> [Task details] Return the lines that follow, exactly as they appear, from the first through the one containing "return rings"; no pictures are to be included.

> [Material]

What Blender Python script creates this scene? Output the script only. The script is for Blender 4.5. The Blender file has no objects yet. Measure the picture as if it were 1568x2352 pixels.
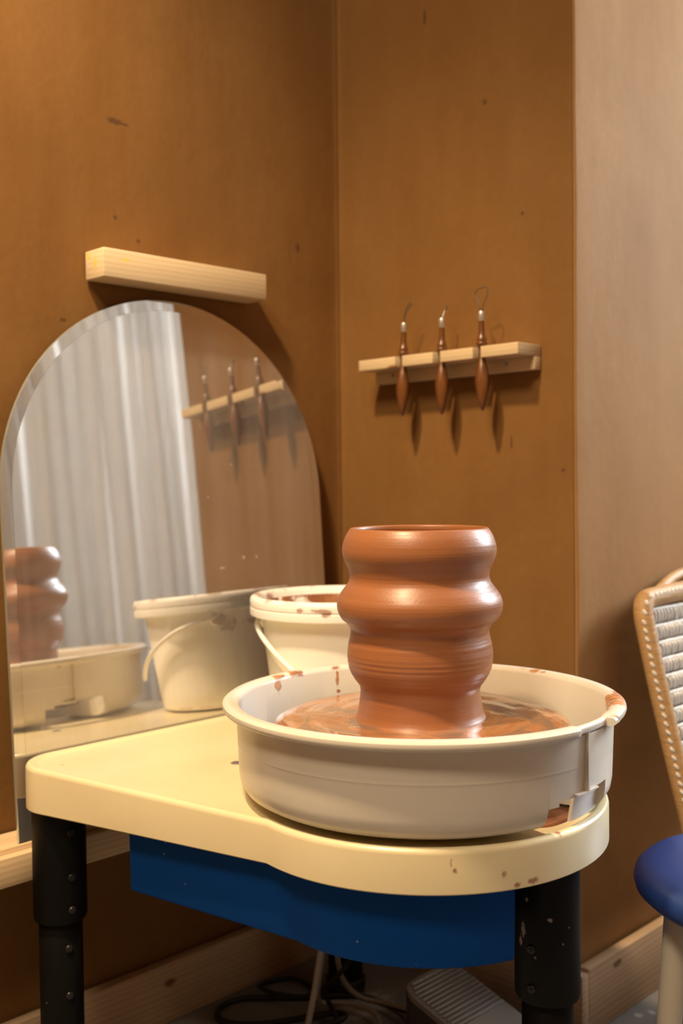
import bpy, bmesh, math, random
from mathutils import Vector, Matrix, noise
C = bpy.context.scene.collection
PI = math.pi
rnd = random.Random(7)

# ------------------------------------------------------------------ helpers
def new_bm(): return bmesh.new()

def loops_mesh(bm, loops, close=True, cap0=False, cap1=False):
    """bridge successive rings of equal length"""
    rings = [[bm.verts.new(p) for p in L] for L in loops]
    n = len(rings[0])
    for a, b in zip(rings, rings[1:]):
        for i in range(n if close else n - 1):
            j = (i + 1) % n
            try: bm.faces.new((a[i], a[j], b[j], b[i]))
            except ValueError: pass
    if cap0: bm.faces.new(list(reversed(rings[0])))
    if cap1: bm.faces.new(rings[-1])
    return rings

def lathe(bm, prof, c=(0, 0, 0), seg=64, closed=False, cap0=True, cap1=True):
    """revolve (r,z) profile about z through c"""
    rings = []
    P = list(prof)
    if closed: P = P + [P[0]]
    for r, z in P:
        r = max(r, 1e-4)
        rings.append([(c[0] + r*math.cos(2*PI*i/seg), c[1] + r*math.sin(2*PI*i/seg), c[2] + z) for i in range(seg)])
    if closed:
        vs = [[bm.verts.new(p) for p in L] for L in rings[:-1]]
        vs.append(vs[0])
        for a, b in zip(vs, vs[1:]):
            for i in range(seg):
                j = (i+1) % seg
                bm.faces.new((a[i], a[j], b[j], b[i]))
    else:
        loops_mesh(bm, rings, True, cap0, cap1)

def cyl(bm, a, b, r0, r1=None, seg=20, bev=0.0):
    a = Vector(a); b = Vector(b); r1 = r0 if r1 is None else r1
    d = (b-a); L = d.length; d.normalize()
    x = d.orthogonal().normalized(); y = d.cross(x)
    prof = [(r0, 0), (r1, L)]
    if bev: prof = [(r0-bev, 0), (r0, bev), (r1, L-bev), (r1-bev, L)]
    loops_mesh(bm, [[a + d*z + x*r*math.cos(2*PI*i/seg) + y*r*math.sin(2*PI*i/seg) for i in range(seg)] for r, z in prof], True, True, True)

def catmull(pts, n=8, closed=False):
    P = [Vector(p) for p in pts]; out = []
    N = len(P)
    rng = range(N if closed else N-1)
    for i in rng:
        if closed: p0, p1, p2, p3 = P[(i-1) % N], P[i], P[(i+1) % N], P[(i+2) % N]
        else: p0, p1, p2, p3 = P[max(i-1, 0)], P[i], P[i+1], P[min(i+2, N-1)]
        for k in range(n):
            t = k/n
            out.append(0.5*((2*p1) + (p2-p0)*t + (2*p0-5*p1+4*p2-p3)*t*t + (3*p1-p0-3*p2+p3)*t**3))
    if not closed: out.append(P[-1])
    return out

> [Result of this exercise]
What Blender Python script creates this scene? Output the script only. The script is for Blender 4.5. The Blender file has no objects yet. Measure the picture as if it were 1568x2352 pixels.
import bpy, bmesh, math, random
from mathutils import Vector, Matrix, noise
C = bpy.context.scene.collection
PI = math.pi
rnd = random.Random(7)

# ------------------------------------------------------------------ helpers
def new_bm(): return bmesh.new()

def loops_mesh(bm, loops, close=True, cap0=False, cap1=False):
    """bridge successive rings of equal length"""
    rings = [[bm.verts.new(p) for p in L] for L in loops]
    n = len(rings[0])
    for a, b in zip(rings, rings[1:]):
        for i in range(n if close else n - 1):
            j = (i + 1) % n
            try: bm.faces.new((a[i], a[j], b[j], b[i]))
            except ValueError: pass
    if cap0: bm.faces.new(list(reversed(rings[0])))
    if cap1: bm.faces.new(rings[-1])
    return rings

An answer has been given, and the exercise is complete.